=== Data shown ===

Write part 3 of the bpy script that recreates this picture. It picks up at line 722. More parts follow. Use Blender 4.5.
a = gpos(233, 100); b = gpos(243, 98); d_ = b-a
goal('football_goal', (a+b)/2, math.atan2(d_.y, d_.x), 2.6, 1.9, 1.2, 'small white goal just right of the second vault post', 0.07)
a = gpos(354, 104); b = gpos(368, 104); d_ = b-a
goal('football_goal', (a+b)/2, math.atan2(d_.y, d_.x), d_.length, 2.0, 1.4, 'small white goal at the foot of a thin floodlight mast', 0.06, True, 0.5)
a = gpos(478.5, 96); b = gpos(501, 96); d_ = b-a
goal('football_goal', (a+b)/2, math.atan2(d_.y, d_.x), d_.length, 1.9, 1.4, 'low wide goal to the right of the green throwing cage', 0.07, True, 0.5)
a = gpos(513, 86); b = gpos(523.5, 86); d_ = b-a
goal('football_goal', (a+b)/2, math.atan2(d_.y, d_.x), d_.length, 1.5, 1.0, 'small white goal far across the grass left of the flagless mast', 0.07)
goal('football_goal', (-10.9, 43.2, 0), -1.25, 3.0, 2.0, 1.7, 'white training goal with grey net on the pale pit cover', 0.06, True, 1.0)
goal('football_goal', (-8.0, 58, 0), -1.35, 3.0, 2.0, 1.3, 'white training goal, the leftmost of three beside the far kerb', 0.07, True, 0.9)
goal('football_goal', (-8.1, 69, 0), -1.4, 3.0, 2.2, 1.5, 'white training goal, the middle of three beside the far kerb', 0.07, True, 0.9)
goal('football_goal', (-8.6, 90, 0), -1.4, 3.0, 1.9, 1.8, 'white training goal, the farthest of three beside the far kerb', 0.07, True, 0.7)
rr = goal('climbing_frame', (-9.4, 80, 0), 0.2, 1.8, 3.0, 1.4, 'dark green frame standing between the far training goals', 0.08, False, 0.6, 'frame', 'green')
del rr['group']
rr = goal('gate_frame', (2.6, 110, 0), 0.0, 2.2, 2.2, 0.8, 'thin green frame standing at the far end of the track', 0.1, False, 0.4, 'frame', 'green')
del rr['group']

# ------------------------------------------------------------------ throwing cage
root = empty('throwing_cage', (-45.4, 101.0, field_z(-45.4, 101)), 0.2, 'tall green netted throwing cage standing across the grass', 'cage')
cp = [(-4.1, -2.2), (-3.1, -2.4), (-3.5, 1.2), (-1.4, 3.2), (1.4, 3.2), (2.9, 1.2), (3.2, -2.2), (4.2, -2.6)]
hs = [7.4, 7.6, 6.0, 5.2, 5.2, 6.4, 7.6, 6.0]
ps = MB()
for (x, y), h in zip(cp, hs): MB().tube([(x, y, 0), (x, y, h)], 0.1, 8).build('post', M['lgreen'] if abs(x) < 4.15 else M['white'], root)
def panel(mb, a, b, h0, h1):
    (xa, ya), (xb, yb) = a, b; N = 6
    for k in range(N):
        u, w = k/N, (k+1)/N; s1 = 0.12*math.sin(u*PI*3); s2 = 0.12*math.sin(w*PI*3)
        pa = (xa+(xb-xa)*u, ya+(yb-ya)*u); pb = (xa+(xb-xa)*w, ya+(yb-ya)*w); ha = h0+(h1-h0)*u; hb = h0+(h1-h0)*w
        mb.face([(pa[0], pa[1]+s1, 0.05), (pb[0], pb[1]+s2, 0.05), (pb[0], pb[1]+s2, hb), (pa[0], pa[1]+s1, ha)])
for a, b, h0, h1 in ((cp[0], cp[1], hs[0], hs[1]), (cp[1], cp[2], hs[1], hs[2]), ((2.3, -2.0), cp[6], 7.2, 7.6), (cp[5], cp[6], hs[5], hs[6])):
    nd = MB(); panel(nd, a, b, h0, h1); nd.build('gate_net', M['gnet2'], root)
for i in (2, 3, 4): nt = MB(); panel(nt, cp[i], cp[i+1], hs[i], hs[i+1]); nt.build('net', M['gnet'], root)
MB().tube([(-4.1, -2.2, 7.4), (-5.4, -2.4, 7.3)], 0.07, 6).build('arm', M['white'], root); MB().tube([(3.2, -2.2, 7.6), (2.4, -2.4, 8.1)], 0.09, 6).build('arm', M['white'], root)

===

_Challenge_
Print all of the data exactly as it was given.

_Response_
Write part 3 of the bpy script that recreates this picture. It picks up at line 722. More parts follow. Use Blender 4.5.
a = gpos(233, 100); b = gpos(243, 98); d_ = b-a
goal('football_goal', (a+b)/2, math.atan2(d_.y, d_.x), 2.6, 1.9, 1.2, 'small white goal just right of the second vault post', 0.07)
a = gpos(354, 104); b = gpos(368, 104); d_ = b-a
goal('football_goal', (a+b)/2, math.atan2(d_.y, d_.x), d_.length, 2.0, 1.4, 'small white goal at the foot of a thin floodlight mast', 0.06, True, 0.5)
a = gpos(478.5, 96); b = gpos(501, 96); d_ = b-a
goal('football_goal', (a+b)/2, math.atan2(d_.y, d_.x), d_.length, 1.9, 1.4, 'low wide goal to the right of the green throwing cage', 0.07, True, 0.5)
a = gpos(513, 86); b = gpos(523.5, 86); d_ = b-a
goal('football_goal', (a+b)/2, math.atan2(d_.y, d_.x), d_.length, 1.5, 1.0, 'small white goal far across the grass left of the flagless mast', 0.07)
goal('football_goal', (-10.9, 43.2, 0), -1.25, 3.0, 2.0, 1.7, 'white training goal with grey net on the pale pit cover', 0.06, True, 1.0)
goal('football_goal', (-8.0, 58, 0), -1.35, 3.0, 2.0, 1.3, 'white training goal, the leftmost of three beside the far kerb', 0.07, True, 0.9)
goal('football_goal', (-8.1, 69, 0), -1.4, 3.0, 2.2, 1.5, 'white training goal, the middle of three beside the far kerb', 0.07, True, 0.9)
goal('football_goal', (-8.6, 90, 0), -1.4, 3.0, 1.9, 1.8, 'white training goal, the farthest of three beside the far kerb', 0.07, True, 0.7)
rr = goal('climbing_frame', (-9.4, 80, 0), 0.2, 1.8, 3.0, 1.4, 'dark green frame standing between the far training goals', 0.08, False, 0.6, 'frame', 'green')
del rr['group']
rr = goal('gate_frame', (2.6, 110, 0), 0.0, 2.2, 2.2, 0.8, 'thin green frame standing at the far end of the track', 0.1, False, 0.4, 'frame', 'green')
del rr['group']

# ------------------------------------------------------------------ throwing cage
root = empty('throwing_cage', (-45.4, 101.0, field_z(-45.4, 101)), 0.2, 'tall green netted throwing cage standing across the grass', 'cage')
cp = [(-4.1, -2.2), (-3.1, -2.4), (-3.5, 1.2), (-1.4, 3.2), (1.4, 3.2), (2.9, 1.2), (3.2, -2.2), (4.2, -2.6)]
hs = [7.4, 7.6, 6.0, 5.2, 5.2, 6.4, 7.6, 6.0]
ps = MB()
for (x, y), h in zip(cp, hs): MB().tube([(x, y, 0), (x, y, h)], 0.1, 8).build('post', M['lgreen'] if abs(x) < 4.15 else M['white'], root)
def panel(mb, a, b, h0, h1):
    (xa, ya), (xb, yb) = a, b; N = 6
    for k in range(N):
        u, w = k/N, (k+1)/N; s1 = 0.12*math.sin(u*PI*3); s2 = 0.12*math.sin(w*PI*3)
        pa = (xa+(xb-xa)*u, ya+(yb-ya)*u); pb = (xa+(xb-xa)*w, ya+(yb-ya)*w); ha = h0+(h1-h0)*u; hb = h0+(h1-h0)*w
        mb.face([(pa[0], pa[1]+s1, 0.05), (pb[0], pb[1]+s2, 0.05), (pb[0], pb[1]+s2, hb), (pa[0], pa[1]+s1, ha)])
for a, b, h0, h1 in ((cp[0], cp[1], hs[0], hs[1]), (cp[1], cp[2], hs[1], hs[2]), ((2.3, -2.0), cp[6], 7.2, 7.6), (cp[5], cp[6], hs[5], hs[6])):
    nd = MB(); panel(nd, a, b, h0, h1); nd.build('gate_net', M['gnet2'], root)
for i in (2, 3, 4): nt = MB(); panel(nt, cp[i], cp[i+1], hs[i], hs[i+1]); nt.build('net', M['gnet'], root)
MB().tube([(-4.1, -2.2, 7.4), (-5.4, -2.4, 7.3)], 0.07, 6).build('arm', M['white'], root); MB().tube([(3.2, -2.2, 7.6), (2.4, -2.4, 8.1)], 0.09, 6).build('arm', M['white'], root)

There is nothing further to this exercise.